Spinning Shearling

Spinning shearling is a sure way to get pilling – those small bobbles that rub up on bought knitted garments nowadays. Shearling wool contains the short fibres from the lamb wool grown in its first year. Lambs are not usually shorn in their first year. When the short (lamb) and long (shearling, 2nd year growth) fibres are spun in the same yarn the short fibres work to the surface – due to friction of wear –  and cause those annoying characteristic bobbles known in the trade as ‘pilling’. Sometimes the lamb wool is on the tips of the locks, but in this one it is at the bottom and is a darker grey which comes away in your fingers leaving the longer, lighter fibres clearly visible.

It is a common problem, and devices exist to remove the bobbles -it happens on expensive knitted garments not just cheap stuff and is due to shearling wool being used in commercial production. So how does one avoid it? You can’t easily, but once upon a time things were different…

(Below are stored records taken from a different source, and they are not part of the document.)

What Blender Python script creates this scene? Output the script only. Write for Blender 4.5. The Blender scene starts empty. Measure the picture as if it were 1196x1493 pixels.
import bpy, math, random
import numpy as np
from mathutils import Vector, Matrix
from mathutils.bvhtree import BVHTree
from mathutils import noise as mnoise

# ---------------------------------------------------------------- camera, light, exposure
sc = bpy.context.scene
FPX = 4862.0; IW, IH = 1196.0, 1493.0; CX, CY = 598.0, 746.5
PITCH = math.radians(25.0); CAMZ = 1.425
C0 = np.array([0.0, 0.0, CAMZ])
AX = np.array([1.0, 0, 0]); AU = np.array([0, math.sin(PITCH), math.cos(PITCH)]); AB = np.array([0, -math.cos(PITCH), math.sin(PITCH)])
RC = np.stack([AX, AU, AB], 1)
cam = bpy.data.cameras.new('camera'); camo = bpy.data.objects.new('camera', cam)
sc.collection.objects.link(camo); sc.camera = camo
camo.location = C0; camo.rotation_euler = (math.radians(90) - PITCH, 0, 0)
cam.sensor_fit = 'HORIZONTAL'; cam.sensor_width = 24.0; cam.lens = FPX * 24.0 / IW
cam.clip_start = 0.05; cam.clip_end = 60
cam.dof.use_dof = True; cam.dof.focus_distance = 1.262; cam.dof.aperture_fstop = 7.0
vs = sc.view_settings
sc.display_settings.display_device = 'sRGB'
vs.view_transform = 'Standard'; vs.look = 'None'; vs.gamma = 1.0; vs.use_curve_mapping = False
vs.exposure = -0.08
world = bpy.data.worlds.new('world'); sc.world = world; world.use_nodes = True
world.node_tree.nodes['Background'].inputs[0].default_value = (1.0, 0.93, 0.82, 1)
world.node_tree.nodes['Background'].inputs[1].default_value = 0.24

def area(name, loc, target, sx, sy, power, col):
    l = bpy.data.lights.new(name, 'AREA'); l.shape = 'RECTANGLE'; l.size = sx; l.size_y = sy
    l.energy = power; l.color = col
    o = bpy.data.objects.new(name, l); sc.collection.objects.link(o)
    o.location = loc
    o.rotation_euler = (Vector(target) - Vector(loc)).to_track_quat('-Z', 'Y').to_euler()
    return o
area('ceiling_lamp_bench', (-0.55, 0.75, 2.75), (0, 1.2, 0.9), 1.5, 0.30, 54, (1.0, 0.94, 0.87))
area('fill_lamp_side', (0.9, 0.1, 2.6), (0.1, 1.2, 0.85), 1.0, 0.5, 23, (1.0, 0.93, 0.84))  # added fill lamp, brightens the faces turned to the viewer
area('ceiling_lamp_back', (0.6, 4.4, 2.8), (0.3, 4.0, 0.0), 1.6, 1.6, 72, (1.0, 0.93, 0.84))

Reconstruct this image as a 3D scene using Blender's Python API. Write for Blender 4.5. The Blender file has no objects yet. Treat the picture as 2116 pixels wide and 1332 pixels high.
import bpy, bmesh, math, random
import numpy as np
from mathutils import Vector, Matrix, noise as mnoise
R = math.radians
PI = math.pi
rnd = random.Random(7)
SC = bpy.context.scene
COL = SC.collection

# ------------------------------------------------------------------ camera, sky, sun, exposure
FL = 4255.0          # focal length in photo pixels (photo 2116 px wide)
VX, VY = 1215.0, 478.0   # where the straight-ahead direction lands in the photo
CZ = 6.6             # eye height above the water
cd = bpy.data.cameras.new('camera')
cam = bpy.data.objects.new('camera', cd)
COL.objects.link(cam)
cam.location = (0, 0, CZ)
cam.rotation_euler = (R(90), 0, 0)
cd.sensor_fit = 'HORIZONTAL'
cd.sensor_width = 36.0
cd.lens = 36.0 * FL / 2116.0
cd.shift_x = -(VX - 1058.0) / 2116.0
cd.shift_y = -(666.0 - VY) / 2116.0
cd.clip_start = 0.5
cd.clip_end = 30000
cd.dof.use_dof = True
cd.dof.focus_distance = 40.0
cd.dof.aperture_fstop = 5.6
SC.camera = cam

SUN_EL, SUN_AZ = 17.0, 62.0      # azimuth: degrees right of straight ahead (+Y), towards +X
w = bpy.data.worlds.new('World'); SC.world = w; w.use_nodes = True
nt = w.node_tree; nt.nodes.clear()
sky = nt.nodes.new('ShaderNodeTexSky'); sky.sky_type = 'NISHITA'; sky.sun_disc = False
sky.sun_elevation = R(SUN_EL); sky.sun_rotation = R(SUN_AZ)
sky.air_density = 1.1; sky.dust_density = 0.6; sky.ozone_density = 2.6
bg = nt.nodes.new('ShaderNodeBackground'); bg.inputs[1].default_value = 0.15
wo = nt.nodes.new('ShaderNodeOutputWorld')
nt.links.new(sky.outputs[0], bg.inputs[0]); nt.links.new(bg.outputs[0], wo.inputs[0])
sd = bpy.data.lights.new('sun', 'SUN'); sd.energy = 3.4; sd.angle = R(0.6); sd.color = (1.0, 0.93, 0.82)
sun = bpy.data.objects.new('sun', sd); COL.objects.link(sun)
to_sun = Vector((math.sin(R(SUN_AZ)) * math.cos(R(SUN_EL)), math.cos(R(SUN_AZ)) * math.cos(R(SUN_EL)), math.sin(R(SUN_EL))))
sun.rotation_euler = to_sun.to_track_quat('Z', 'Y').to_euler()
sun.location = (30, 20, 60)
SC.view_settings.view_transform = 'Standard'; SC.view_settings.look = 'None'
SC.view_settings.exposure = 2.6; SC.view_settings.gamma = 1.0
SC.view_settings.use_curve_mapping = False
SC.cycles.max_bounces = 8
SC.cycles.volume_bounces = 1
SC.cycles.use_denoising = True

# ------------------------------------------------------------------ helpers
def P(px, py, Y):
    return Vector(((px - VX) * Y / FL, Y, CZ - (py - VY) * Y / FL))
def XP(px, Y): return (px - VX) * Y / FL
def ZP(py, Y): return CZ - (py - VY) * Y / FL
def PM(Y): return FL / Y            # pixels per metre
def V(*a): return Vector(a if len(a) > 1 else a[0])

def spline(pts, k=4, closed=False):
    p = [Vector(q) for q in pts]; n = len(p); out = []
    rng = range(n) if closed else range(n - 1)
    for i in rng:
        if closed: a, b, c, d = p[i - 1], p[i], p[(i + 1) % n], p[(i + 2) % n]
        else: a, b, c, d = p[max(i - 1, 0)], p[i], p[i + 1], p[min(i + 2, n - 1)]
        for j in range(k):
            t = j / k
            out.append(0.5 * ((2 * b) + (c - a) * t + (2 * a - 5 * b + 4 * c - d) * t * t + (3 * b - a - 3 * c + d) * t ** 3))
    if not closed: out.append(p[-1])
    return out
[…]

As a farmers wife in the 1960s I had to carefully  roll every fleece immediately after shearing to present the best part of the fleece to the wool graders, and still have it hold together in one piece. After I had rolled the fleece I used to stitch them into sheets – 40 at at time I think it was – and they were sent to Stamford Wool Growers huge warehouse for grading. This was an amazing sight – the graders were surrounded by an array of large rectangular baskets. A young lad would cut the sheet open and  slide each fleece one at a time along a table to the wool grader. The wool grader looked at it – pulled a bit of fleece out, passed judgement, and then hurled the fleece into the appropriate basket. Payment was for what was in each basket. Farmers got paid according to quality in those days and fleece was sorted prior to any processing taking place. In this way the shearling fleece was separated out and sold separately, regardless of breed or quality. Nowadays things are different. Today, I believe wool is sold commercially according colour, weight at a wholesale price or exported ungraded.

Hence the problem was avoided in the past by previously sorting the fleece, but as this doesn’t take place in the same way any more, we now have to put up with pilling – no matter how much we pay for knitwear. This is  why I never recommend new spinners  to buy shearling fleece as it is tiring and time-consuming to comb out every lock to get rid of the short fibres. Spinning time is quality time and spinners deserve quality fibre and products, not second rate stuff. No-one wants their carefully handspun  yarn to pill! I feel there is such a lot of fleece to choose from at the moment so why bother with shearlings? Unless you like combing and carding or don’t mind pilling of course…or its a special sheep…like this one from Tom Wallace’s flock at Stoke Albany some of which I am going to spin for him anyway – he won’t care if his beanie hat pills!